The Book of Palms

by Nic Olson

Q: What do you do with a new set of ideas, completely new to your bank of knowledge, deemed by some as heretical? 

I went to a palm reader yesterday.  An older Indian man living in White City, born in Himachal Pradesh, schooled to a doctorate at Oxford University and taught at SIAST for a number of years. He took us into his basement, into his office styled room, overflowing with the information of books, loose papers, lamps and chairs. Jai Ram sat us down, shared a brief history of palmistry and explained the process. Travis and I went to his basement living room while Jai studied the intricacies of Jen’s hand in the office, as I humbly entered his basement temple, observed the posters and idols of Krishna and others. I returned to the couch in the opposite room and awaited my turn. Jen finished, Travis went. Travis finished, I went, Travis and Jen joining me.
We all sat in his office, my hands placed under his desk lamp. And it went from there.

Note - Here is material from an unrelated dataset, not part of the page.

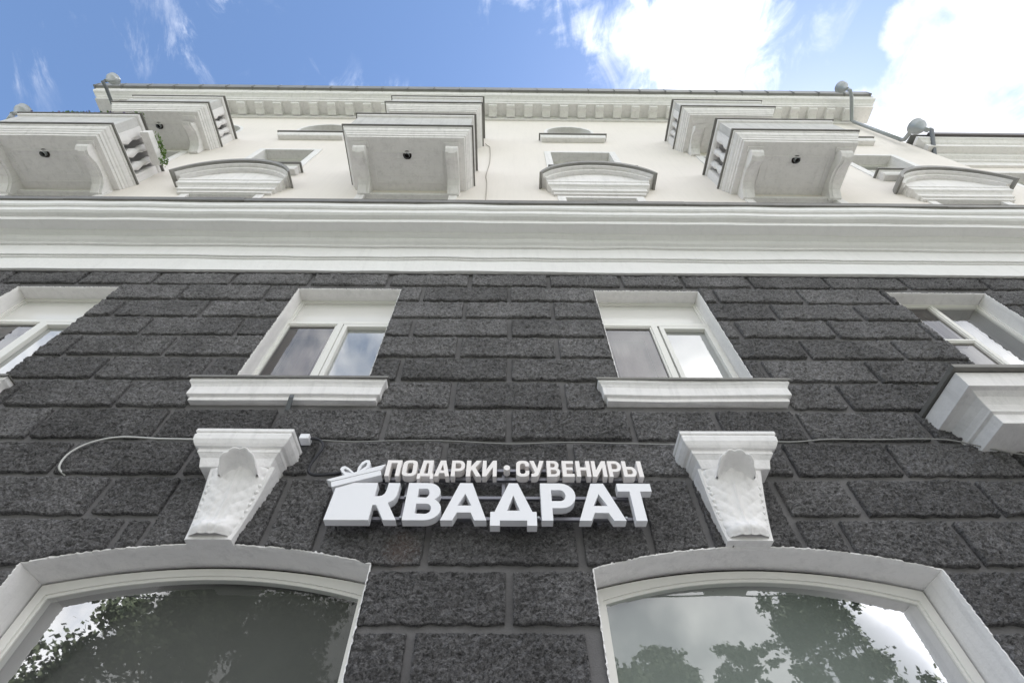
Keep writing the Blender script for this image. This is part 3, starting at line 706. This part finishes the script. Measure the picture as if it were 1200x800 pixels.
# ------------------------------------------------------------------ carved consoles over the arches
def console(x, xc, label):
    """keystone console: cap, tapering body, acanthus leaf and shell"""
    cap = usweep(xc-.30, xc+.30, [(.185, 4.03), (.19, 4.045), (.205, 4.10), (.228, 4.13), (.235, 4.133), (.235, 4.163), (.258, 4.168), (.272, 4.185), (.288, 4.215), (.292, 4.255), (.284, 4.272), (.296, 4.278), (.296, 4.308), (.27, 4.32)], .235, seg=16, jit=.006).build('console', WHITE, bld, bevel=.005)
    cap['label'] = label
    P_ = lambda t: .055+.03*(1-t)**4+.085*t+.03*t*t
    R_ = []
    for k in range(13):
        t = k/12; z = 3.515+t*.525; hw = .150+.080*t; p = P_(t)
        xb = x; x = xb-.025*(1-t)+.01
        R_.append([(x-hw, .02, z), (x-hw, -p, z), (x-hw+.012, -p-.008, z), (x+hw-.012, -p-.008, z), (x+hw, -p, z), (x+hw, .02, z)]); x = xb
    B().rings(R_).build('console_body', WHITE, cap)
    # leaf relief
    nu, nv = 34, 64; vs = []; fs = []
    for j in range(nv+1):
        t = j/nv; z = 3.535+t*.49; hw = .142+.064*t
        lob = .93+.07*abs(math.sin(t*math.pi*8))
        p = .055+.03*(1-t)**4+.085*t+.03*t*t
        for i in range(nu+1):
            u = i/nu*2-1; ww = hw*lob
            body = max(0, 1-abs(u)**3)
            rib = math.exp(-(u/.07)**2)*.010+math.exp(-((abs(u)-.42)/.10)**2)*.006*(1-t)
            lobes = .009*(abs(math.sin((t*5.5-abs(u)*1.3)*math.pi))**.5-.7)*min(1, abs(u)*2.2)+.002*noise.noise(Vector((u*5+x, t*14-abs(u)*3, 4)))+.0015*math.sin((t*17+abs(u)*5)*math.pi)*min(1, abs(u)*3)
            curl = .045*math.exp(-((t-.10)/.09)**2)*body
            n_ = noise.noise(Vector((x*3+u*3, t*9, 2)))*.003
            y = -(p+.004+body**.5*.026+rib+lobes*body+curl+n_*body) if abs(u) < .999 else -p
            vs.append((x-.025*(1-t)+.008+u*ww, y, z))
    for j in range(nv):
        for i in range(nu): a = j*(nu+1)+i; fs.append((a, a+1, a+nu+2, a+nu+1))
    B().add(vs, fs).build('acanthus_leaf', WHITE, cap, smooth=True, recalc=False)
    # scalloped shell curling out at the top
    nu, nv = 40, 14; vs = []; fs = []
    for j in range(nv+1):
        t = j/nv
        for i in range(nu+1):
            u = i/nu*2-1; a = math.pi/2*(1-u)*1.0; sc = 1+.045*abs(math.sin(u*7.85))
            p0 = Vector((x+.02+u*.112, -.150-.008*(1-u*u), 3.89+.03*u*u)); p1 = Vector((x+.02+math.cos(a)*.122*sc, -.325+.14*u**4, 3.950+math.sin(a)*.118*sc))
            p = p0.lerp(p1, t**.6); p.x = p0.x+(p1.x-p0.x)*t; p.y = p0.y+(p1.y-p0.y)*t**2.6-.016*abs(math.sin(u*7.85))*t
            vs.append(tuple(p))
    k0 = nv*(nu+1)
    for k, (rf, yy) in enumerate(((1.06, -.004), (1.11, .010), (1.08, .06), (.95, .13))):
        for i in range(nu+1):
            v = vs[k0+i]; vs.append((x+.02+(v[0]-x-.02)*rf, v[1]+yy, 3.95+(v[2]-3.95)*rf))
    for j in range(nv+4):
        for i in range(nu): a = j*(nu+1)+i; fs.append((a, a+1, a+nu+2, a+nu+1))
    B().add(vs, fs).build('shell', WHITE, cap, smooth=True, recalc=False)
    b = None
    for s_ in (-1, 1):
        for q in range(8):
            zz = 3.90-q*.045; t = (zz-3.525)/.535; hw = .146+.066*t; p = .055+.085*t+.03*t*t
            B().lathe((x-.025*(1-t)+.01+s_*hw*.92, -p-.008, zz), [(.003, -.018), (.016, -.008), (.018, .004), (.006, .016)], 7).build('leaf_tip', WHITE, cap, smooth=True)
    return cap
console(-1.91, -1.955, 'carved leaf console over the left arched window')
console(1.61, 1.665, 'carved leaf console over the right arched window')

# ------------------------------------------------------------------ shop sign
sign = thing('shop_sign', (0, -.1, 3.55), 'white raised-letter gift shop sign with gift box emblem between two consoles', 'sign')
Y0, Y1 = -.20, -.135
ZB, ZC = 3.586, 3.884
def glyph(outer, holes, x0, x1, zb, zc, m, name='letter', y0=Y0, y1=Y1, shear=0):
    T = lambda l: [(x0+(a+shear*c)*(x1-x0), zb+c*(zc-zb)) for a, c in l]
    o = B().plate(T(outer), [T(h) for h in holes], y0, y1).build(name, m, sign); return o
def bowl(cx, cz, rx, rz, a0, a1, n=10): return [(cx+rx*math.cos(math.radians(a0+(a1-a0)*i/n)), cz+rz*math.sin(math.radians(a0+(a1-a0)*i/n))) for i in range(n+1)]
def g_P(s, bt=.16):   # Р
    return [(0, 0), (0, 1), (.55, 1)]+bowl(.58, .66, .42, .34, 90, -90)+[(s, .32), (s, 0)], [[(s, .32+bt), (s, 1-bt)]+bowl(.56, .66, .42-s*.85, .34-bt, 90, -90)]
def g_V(s, bt=.16):   # В
    return [(0, 0), (0, 1), (.52, 1)]+bowl(.55, .74, .38, .26, 90, -50)+[(.84, .52)]+bowl(.58, .29, .42, .29, 40, -90)+[(.5, 0)], \
           [[(s, bt), (s, .43)]+bowl(.58, .295, .42-s*.85, .135, 90, -90), [(s, .43+bt), (s, 1-bt)]+bowl(.53, .715, .36-s*.85, .125, 90, -90)]
def g_A(s):
    return [(0, 0), (.5-s*.55, 1), (.5+s*.55, 1), (1, 0), (1-s, 0), (.5+.5-s-.09, .20), (s+.09, .20), (s, 0)], [[(.5, .70), (.5-.155, .38), (.5+.155, .38)]]
# big letters
box = [(-1.170, 3.880), (-1.180, ZB), (-.890, ZB), (-.890, 3.702), (-.865, 3.702), (-.797, ZB), (-.713, ZB), (-.790, 3.719), (-.758, 3.742), (-.742, 3.775), (-.737, 3.82), (-.736, ZC), (-.816, ZC), (-.819, 3.83),
       (-.826, 3.795), (-.842, 3.778), (-.864, 3.773), (-.890, 3.773), (-.890, ZC), (-1.056, ZC+.004)]
box = [(-1.172, 3.838)]+box[1:19]+[(-1.056, ZC), ]
B().plate(box, [], Y0, Y1).build('gift_box_and_letter', SIGN, sign, bevel=.0025)['label'] = 'solid gift box shape whose right side forms the letter К'
B().plate([(-1.200, 3.842), (-1.216, 3.884), (-.895, 3.990), (-.880, 3.948)], [], Y0-.006, Y1).build('box_lid', SIGN, sign, bevel=.002)
B().plate([(-1.220, 3.890), (-1.254, 3.905), (-.868, 4.046), (-.892, 3.996)], [], Y0-.006, Y1).build('box_lid', SIGN, sign, bevel=.002)
for nm, o, h in (('bow', [(-1.065, 3.962), (-1.129, 4.018), (-1.160, 4.034), (-1.182, 4.024), (-1.186, 4.005), (-1.166, 3.975), (-1.131, 3.945)], [(-1.096, 3.970), (-1.129, 3.997), (-1.153, 4.009), (-1.160, 3.999), (-1.145, 3.981)]),
                 ('bow', [(-1.063, 3.966), (-1.062, 4.025), (-1.046, 4.070), (-1.020, 4.092), (-.995, 4.088), (-.981, 4.060), (-.985, 4.020), (-1.03, 3.978)], [(-1.046, 3.990), (-1.041, 4.035), (-1.018, 4.066), (-1.006, 4.060), (-1.006, 4.035)])):
    B().plate(o, [h], Y0, Y1).build(nm, SIGN, sign, bevel=.002)
s = .30
glyph(*g_V(.31, .17), -.675, -.432, ZB, ZC, SIGN)
glyph(*g_A(.26), -.428, -.128, ZB, ZC, SIGN)
glyph([(0, -.13), (0, .22), (.09, .22), (.40, 1), (.60, 1), (.91, .22), (1, .22), (1, -.13), (.79, -.13), (.79, 0), (.21, 0), (.21, -.13)], [[(.5, .66), (.36, .25), (.64, .25)]], -.104, .200, ZB, ZC, SIGN)
glyph(*g_P(.31, .19), .233, .470, ZB, ZC, SIGN)
glyph(*g_A(.26), .477, .782, ZB, ZC, SIGN)
glyph([(0, .78), (0, 1), (1, 1), (1, .78), (.655, .78), (.655, 0), (.345, 0), (.345, .78)], [], .765, .999, ZB, ZC, SIGN)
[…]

He knew me by reading the faint grooves and notches of my hands. By interpreting how my hand was shaped and how the folds moved. By looking at the curvature of my fingers he knew more about myself than people I’ve known for a number of years.

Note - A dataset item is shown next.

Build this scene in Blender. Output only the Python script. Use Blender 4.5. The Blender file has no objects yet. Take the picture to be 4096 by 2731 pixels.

He told me I have a brilliant mind.
He knew physical past of family members.
He knew that I write.
He told me to go to school to improve this.

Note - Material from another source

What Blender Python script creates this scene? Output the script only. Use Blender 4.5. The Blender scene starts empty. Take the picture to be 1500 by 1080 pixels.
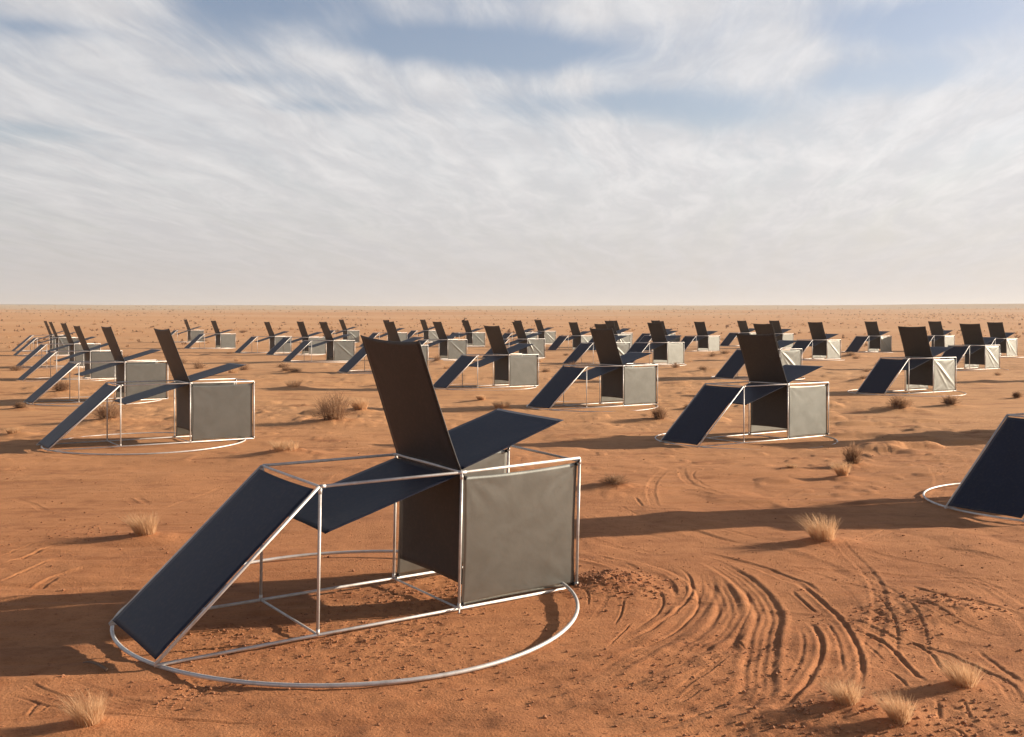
import bpy, math, random
import numpy as np
from mathutils import Vector, Matrix
C = bpy.context.scene.collection
SC = bpy.context.scene
R = math.radians
random.seed(7); rng = np.random.default_rng(7)

# ------------------------------------------------------------------ camera, sky, sun, exposure
FPX, CX, EYE, HC = 1578.5, 750.0, 470.4, 3.119          # focal length and eye line of the photograph, in its pixels; eye height in metres
cam = bpy.data.cameras.new('camera'); cam_o = bpy.data.objects.new('camera', cam); C.objects.link(cam_o)
cam_o.location = (0, 0, HC); cam_o.rotation_euler = (R(90), 0, 0)
cam.sensor_width = 36; cam.lens = 36 * FPX / 1500; cam.shift_y = -(540 - EYE) / 1500
cam.clip_start = .1; cam.clip_end = 30000
SC.camera = cam_o

SUN_EL, SUN_AZ = R(15), R(90 - 16.5)                      # azimuth from +Y (into the picture) towards +X
SUN_DIR = Vector((math.cos(SUN_EL) * math.sin(SUN_AZ), math.cos(SUN_EL) * math.cos(SUN_AZ), math.sin(SUN_EL)))
sun = bpy.data.lights.new('sun', 'SUN'); sun.energy = 5.0; sun.angle = R(.6); sun.color = (1, .86, .70)
sun_o = bpy.data.objects.new('sun', sun); C.objects.link(sun_o)
sun_o.rotation_euler = SUN_DIR.to_track_quat('Z', 'Y').to_euler(); sun_o.location = (60, 20, 40)

SC.view_settings.view_transform = 'Standard'; SC.view_settings.look = 'None'
SC.view_settings.gamma = 1; SC.view_settings.exposure = 0.86
SC.cycles.use_denoising = True
SC.cycles.max_bounces = 6; SC.cycles.volume_bounces = 1


class NT:
    """a small helper for writing node trees"""
    def __init__(s, tree): s.t = tree; s.n = tree.nodes; s.l = tree.links
    def node(s, typ, **kw):
        n = s.n.new(typ)
        for k, v in kw.items(): setattr(n, k, v)
        return n
    def put(s, sock, v):
        if isinstance(v, bpy.types.NodeSocket): s.l.new(v, sock)
        elif v is not None: sock.default_value = v
    def math(s, op, a, b=None, c=None, clamp=False):
        n = s.node('ShaderNodeMath', operation=op, use_clamp=clamp)
        for i, v in enumerate((a, b, c)): s.put(n.inputs[i], v)
        return n.outputs[0]
    def vmath(s, op, a, b=None, scale=None):
        n = s.node('ShaderNodeVectorMath', operation=op)
        s.put(n.inputs[0], a)
        if b is not None: s.put(n.inputs[1], b)
        if scale is not None: s.put(n.inputs['Scale'], scale)
        return n.outputs['Value'] if op in ('DOT_PRODUCT', 'LENGTH', 'DISTANCE') else n.outputs[0]
    def mix(s, f, a, b, blend='MIX'):
        n = s.node('ShaderNodeMix', data_type='RGBA', blend_type=blend)
        s.put(n.inputs[0], f); s.put(n.inputs[6], a); s.put(n.inputs[7], b)
        return n.outputs[2]
    def noise(s, vec, scale, detail=4, rough=.5, dist=0, w=None):
        n = s.node('ShaderNodeTexNoise', noise_dimensions='3D')
        s.put(n.inputs['Vector'], vec); s.put(n.inputs['Scale'], scale); s.put(n.inputs['Detail'], detail)
        s.put(n.inputs['Roughness'], rough); s.put(n.inputs['Distortion'], dist)
        return n.outputs[0]
    def ramp(s, v, lo, hi, a=0., b=1., smooth=True):
        n = s.node('ShaderNodeMapRange', interpolation_type='SMOOTHSTEP' if smooth else 'LINEAR')
        for i, x in enumerate((v, lo, hi, a, b)): s.put(n.inputs[i], x)
        return n.outputs[0]
    def xyz(s, v):
        n = s.node('ShaderNodeSeparateXYZ'); s.put(n.inputs[0], v); return n.outputs
    def comb(s, x, y, z):
        n = s.node('ShaderNodeCombineXYZ')
        for i, v in enumerate((x, y, z)): s.put(n.inputs[i], v)
        return n.outputs[0]


def rgb(r, g, b): return (r, g, b, 1)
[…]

He knew I was a manager at a store that I didn’t love.
He told me that I am a practical person with a creative mind. That I hate conflict in general.
He knew that my parents and grandparents were faithful and that my faith was waning.
He told me to stop smoking casually. And to drink rarely.
He told me to loosen up.
He knew my social issues, and relational irregularities.
He told me I was going to get married in three years, have three kids, and live well into my eighties.
He knew a lot more. And he didn’t know me.
I don’t know where to take this. A man who has never met me knows that I am slightly controlling, that I like to see things through, that I don’t drink milk.
After it all he invited us to Regina’s International Society for Krishna Consciousness (ISKCON) Temple for a vegetarian feast the following day. I felt obliged to join. So this afternoon I cooperated in the Sunday service of the Reginian followers of Krishna. Songs were sung, fruits were offered, incense was burned. The food was authentically mind-blowing, the people were friendly, the experience was significant. One of the things I remember from the short sermon given by Jai, was the idea of being ‘tolerant as a tree’. As prayers were offered, the children of the group danced around with tambourines, while the adults sat on the floor, passing strings of beads between fingers, reciting mantras to illuminate the mind. After the service we had the meal, where I practiced Hindi. I ate with my hands. I had puri.  For two and a half brief hours, my nose, eyes, ears, tongue and mind were immersed in another real culture, and it was crucial.